'''

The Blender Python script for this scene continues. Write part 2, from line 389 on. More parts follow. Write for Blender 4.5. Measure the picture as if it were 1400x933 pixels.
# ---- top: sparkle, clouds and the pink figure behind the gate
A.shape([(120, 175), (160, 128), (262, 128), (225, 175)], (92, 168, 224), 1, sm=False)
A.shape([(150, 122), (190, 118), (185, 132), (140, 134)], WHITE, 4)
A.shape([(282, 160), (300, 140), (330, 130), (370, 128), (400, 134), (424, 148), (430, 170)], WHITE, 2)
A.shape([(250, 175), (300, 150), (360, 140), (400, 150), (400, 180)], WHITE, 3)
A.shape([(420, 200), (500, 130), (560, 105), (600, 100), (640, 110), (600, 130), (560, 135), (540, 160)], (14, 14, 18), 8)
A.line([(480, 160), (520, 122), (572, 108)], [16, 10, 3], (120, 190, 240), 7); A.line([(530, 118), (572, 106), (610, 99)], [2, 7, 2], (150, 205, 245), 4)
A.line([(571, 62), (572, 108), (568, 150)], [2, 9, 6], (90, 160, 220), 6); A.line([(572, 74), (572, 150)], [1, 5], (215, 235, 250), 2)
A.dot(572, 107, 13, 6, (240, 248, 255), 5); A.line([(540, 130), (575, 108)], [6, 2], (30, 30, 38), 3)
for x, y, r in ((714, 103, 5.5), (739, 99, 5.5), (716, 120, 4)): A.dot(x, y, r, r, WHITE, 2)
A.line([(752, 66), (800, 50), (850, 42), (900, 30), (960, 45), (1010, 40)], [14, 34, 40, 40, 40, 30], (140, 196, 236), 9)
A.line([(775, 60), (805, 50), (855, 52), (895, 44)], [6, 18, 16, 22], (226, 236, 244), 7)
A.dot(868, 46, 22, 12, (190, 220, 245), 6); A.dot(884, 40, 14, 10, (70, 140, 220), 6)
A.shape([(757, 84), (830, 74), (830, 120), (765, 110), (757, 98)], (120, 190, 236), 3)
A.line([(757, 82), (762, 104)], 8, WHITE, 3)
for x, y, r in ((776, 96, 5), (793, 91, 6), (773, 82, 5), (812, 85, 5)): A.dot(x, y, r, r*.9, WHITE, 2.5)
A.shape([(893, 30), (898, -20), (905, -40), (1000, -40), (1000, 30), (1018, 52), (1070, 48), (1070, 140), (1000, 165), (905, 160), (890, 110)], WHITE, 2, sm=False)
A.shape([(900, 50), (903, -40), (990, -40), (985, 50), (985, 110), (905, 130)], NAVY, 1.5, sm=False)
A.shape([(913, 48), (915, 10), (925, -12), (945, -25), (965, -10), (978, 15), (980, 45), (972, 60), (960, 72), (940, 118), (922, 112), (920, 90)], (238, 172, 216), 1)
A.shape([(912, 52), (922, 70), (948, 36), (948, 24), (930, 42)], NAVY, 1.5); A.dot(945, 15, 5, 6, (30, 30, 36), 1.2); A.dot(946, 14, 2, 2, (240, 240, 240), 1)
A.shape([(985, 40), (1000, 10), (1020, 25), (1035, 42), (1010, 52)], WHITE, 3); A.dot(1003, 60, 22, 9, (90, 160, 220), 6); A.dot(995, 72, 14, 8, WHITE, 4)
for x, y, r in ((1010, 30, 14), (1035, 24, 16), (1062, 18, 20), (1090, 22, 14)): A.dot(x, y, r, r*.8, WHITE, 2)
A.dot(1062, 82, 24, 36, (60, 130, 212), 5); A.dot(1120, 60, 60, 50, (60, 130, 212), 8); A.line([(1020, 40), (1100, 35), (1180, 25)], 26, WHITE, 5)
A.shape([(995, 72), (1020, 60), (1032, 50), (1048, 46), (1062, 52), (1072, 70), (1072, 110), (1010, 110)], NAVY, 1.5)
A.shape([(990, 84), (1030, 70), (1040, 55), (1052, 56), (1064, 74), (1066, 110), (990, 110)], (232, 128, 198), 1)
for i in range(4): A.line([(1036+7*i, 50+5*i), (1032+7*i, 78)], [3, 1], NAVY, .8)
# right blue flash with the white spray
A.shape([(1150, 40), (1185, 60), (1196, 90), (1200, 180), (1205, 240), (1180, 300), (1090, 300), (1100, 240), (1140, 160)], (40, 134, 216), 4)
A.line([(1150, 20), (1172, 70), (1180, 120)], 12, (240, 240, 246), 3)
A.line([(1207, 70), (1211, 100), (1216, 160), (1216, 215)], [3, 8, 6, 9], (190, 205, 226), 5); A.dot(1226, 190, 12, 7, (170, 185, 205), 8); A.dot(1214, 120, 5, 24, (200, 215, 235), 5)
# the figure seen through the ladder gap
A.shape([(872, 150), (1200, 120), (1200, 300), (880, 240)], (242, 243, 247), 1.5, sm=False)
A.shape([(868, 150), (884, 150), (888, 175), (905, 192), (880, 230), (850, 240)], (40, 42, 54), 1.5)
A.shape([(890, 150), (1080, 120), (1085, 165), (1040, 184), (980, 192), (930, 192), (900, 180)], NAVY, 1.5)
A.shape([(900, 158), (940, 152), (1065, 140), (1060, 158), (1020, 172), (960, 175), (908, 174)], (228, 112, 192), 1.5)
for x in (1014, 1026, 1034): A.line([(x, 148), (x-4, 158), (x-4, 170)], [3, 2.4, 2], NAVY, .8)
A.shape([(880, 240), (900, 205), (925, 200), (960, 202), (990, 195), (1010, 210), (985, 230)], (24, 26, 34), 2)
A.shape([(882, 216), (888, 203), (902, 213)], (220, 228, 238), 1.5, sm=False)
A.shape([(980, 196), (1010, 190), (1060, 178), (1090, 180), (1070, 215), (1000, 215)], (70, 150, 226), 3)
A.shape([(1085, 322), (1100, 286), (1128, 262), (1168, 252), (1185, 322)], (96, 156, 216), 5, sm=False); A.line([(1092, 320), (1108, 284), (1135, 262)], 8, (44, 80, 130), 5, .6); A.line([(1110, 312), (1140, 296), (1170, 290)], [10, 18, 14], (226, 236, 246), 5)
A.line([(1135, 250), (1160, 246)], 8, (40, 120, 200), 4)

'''

DIRECTION:
Return all the data exactly as given.

RESULT OF THIS EXERCISE:
The Blender Python script for this scene continues. Write part 2, from line 389 on. More parts follow. Write for Blender 4.5. Measure the picture as if it were 1400x933 pixels.
# ---- top: sparkle, clouds and the pink figure behind the gate
A.shape([(120, 175), (160, 128), (262, 128), (225, 175)], (92, 168, 224), 1, sm=False)
A.shape([(150, 122), (190, 118), (185, 132), (140, 134)], WHITE, 4)
A.shape([(282, 160), (300, 140), (330, 130), (370, 128), (400, 134), (424, 148), (430, 170)], WHITE, 2)
A.shape([(250, 175), (300, 150), (360, 140), (400, 150), (400, 180)], WHITE, 3)
A.shape([(420, 200), (500, 130), (560, 105), (600, 100), (640, 110), (600, 130), (560, 135), (540, 160)], (14, 14, 18), 8)
A.line([(480, 160), (520, 122), (572, 108)], [16, 10, 3], (120, 190, 240), 7); A.line([(530, 118), (572, 106), (610, 99)], [2, 7, 2], (150, 205, 245), 4)
A.line([(571, 62), (572, 108), (568, 150)], [2, 9, 6], (90, 160, 220), 6); A.line([(572, 74), (572, 150)], [1, 5], (215, 235, 250), 2)
A.dot(572, 107, 13, 6, (240, 248, 255), 5); A.line([(540, 130), (575, 108)], [6, 2], (30, 30, 38), 3)
for x, y, r in ((714, 103, 5.5), (739, 99, 5.5), (716, 120, 4)): A.dot(x, y, r, r, WHITE, 2)
A.line([(752, 66), (800, 50), (850, 42), (900, 30), (960, 45), (1010, 40)], [14, 34, 40, 40, 40, 30], (140, 196, 236), 9)
A.line([(775, 60), (805, 50), (855, 52), (895, 44)], [6, 18, 16, 22], (226, 236, 244), 7)
A.dot(868, 46, 22, 12, (190, 220, 245), 6); A.dot(884, 40, 14, 10, (70, 140, 220), 6)
A.shape([(757, 84), (830, 74), (830, 120), (765, 110), (757, 98)], (120, 190, 236), 3)
A.line([(757, 82), (762, 104)], 8, WHITE, 3)
for x, y, r in ((776, 96, 5), (793, 91, 6), (773, 82, 5), (812, 85, 5)): A.dot(x, y, r, r*.9, WHITE, 2.5)
A.shape([(893, 30), (898, -20), (905, -40), (1000, -40), (1000, 30), (1018, 52), (1070, 48), (1070, 140), (1000, 165), (905, 160), (890, 110)], WHITE, 2, sm=False)
A.shape([(900, 50), (903, -40), (990, -40), (985, 50), (985, 110), (905, 130)], NAVY, 1.5, sm=False)
A.shape([(913, 48), (915, 10), (925, -12), (945, -25), (965, -10), (978, 15), (980, 45), (972, 60), (960, 72), (940, 118), (922, 112), (920, 90)], (238, 172, 216), 1)
A.shape([(912, 52), (922, 70), (948, 36), (948, 24), (930, 42)], NAVY, 1.5); A.dot(945, 15, 5, 6, (30, 30, 36), 1.2); A.dot(946, 14, 2, 2, (240, 240, 240), 1)
A.shape([(985, 40), (1000, 10), (1020, 25), (1035, 42), (1010, 52)], WHITE, 3); A.dot(1003, 60, 22, 9, (90, 160, 220), 6); A.dot(995, 72, 14, 8, WHITE, 4)
for x, y, r in ((1010, 30, 14), (1035, 24, 16), (1062, 18, 20), (1090, 22, 14)): A.dot(x, y, r, r*.8, WHITE, 2)
A.dot(1062, 82, 24, 36, (60, 130, 212), 5); A.dot(1120, 60, 60, 50, (60, 130, 212), 8); A.line([(1020, 40), (1100, 35), (1180, 25)], 26, WHITE, 5)
A.shape([(995, 72), (1020, 60), (1032, 50), (1048, 46), (1062, 52), (1072, 70), (1072, 110), (1010, 110)], NAVY, 1.5)
A.shape([(990, 84), (1030, 70), (1040, 55), (1052, 56), (1064, 74), (1066, 110), (990, 110)], (232, 128, 198), 1)
for i in range(4): A.line([(1036+7*i, 50+5*i), (1032+7*i, 78)], [3, 1], NAVY, .8)
# right blue flash with the white spray
A.shape([(1150, 40), (1185, 60), (1196, 90), (1200, 180), (1205, 240), (1180, 300), (1090, 300), (1100, 240), (1140, 160)], (40, 134, 216), 4)
A.line([(1150, 20), (1172, 70), (1180, 120)], 12, (240, 240, 246), 3)
A.line([(1207, 70), (1211, 100), (1216, 160), (1216, 215)], [3, 8, 6, 9], (190, 205, 226), 5); A.dot(1226, 190, 12, 7, (170, 185, 205), 8); A.dot(1214, 120, 5, 24, (200, 215, 235), 5)
# the figure seen through the ladder gap
A.shape([(872, 150), (1200, 120), (1200, 300), (880, 240)], (242, 243, 247), 1.5, sm=False)
A.shape([(868, 150), (884, 150), (888, 175), (905, 192), (880, 230), (850, 240)], (40, 42, 54), 1.5)
A.shape([(890, 150), (1080, 120), (1085, 165), (1040, 184), (980, 192), (930, 192), (900, 180)], NAVY, 1.5)
A.shape([(900, 158), (940, 152), (1065, 140), (1060, 158), (1020, 172), (960, 175), (908, 174)], (228, 112, 192), 1.5)
for x in (1014, 1026, 1034): A.line([(x, 148), (x-4, 158), (x-4, 170)], [3, 2.4, 2], NAVY, .8)
A.shape([(880, 240), (900, 205), (925, 200), (960, 202), (990, 195), (1010, 210), (985, 230)], (24, 26, 34), 2)
A.shape([(882, 216), (888, 203), (902, 213)], (220, 228, 238), 1.5, sm=False)
A.shape([(980, 196), (1010, 190), (1060, 178), (1090, 180), (1070, 215), (1000, 215)], (70, 150, 226), 3)
A.shape([(1085, 322), (1100, 286), (1128, 262), (1168, 252), (1185, 322)], (96, 156, 216), 5, sm=False); A.line([(1092, 320), (1108, 284), (1135, 262)], 8, (44, 80, 130), 5, .6); A.line([(1110, 312), (1140, 296), (1170, 290)], [10, 18, 14], (226, 236, 246), 5)
A.line([(1135, 250), (1160, 246)], 8, (40, 120, 200), 4)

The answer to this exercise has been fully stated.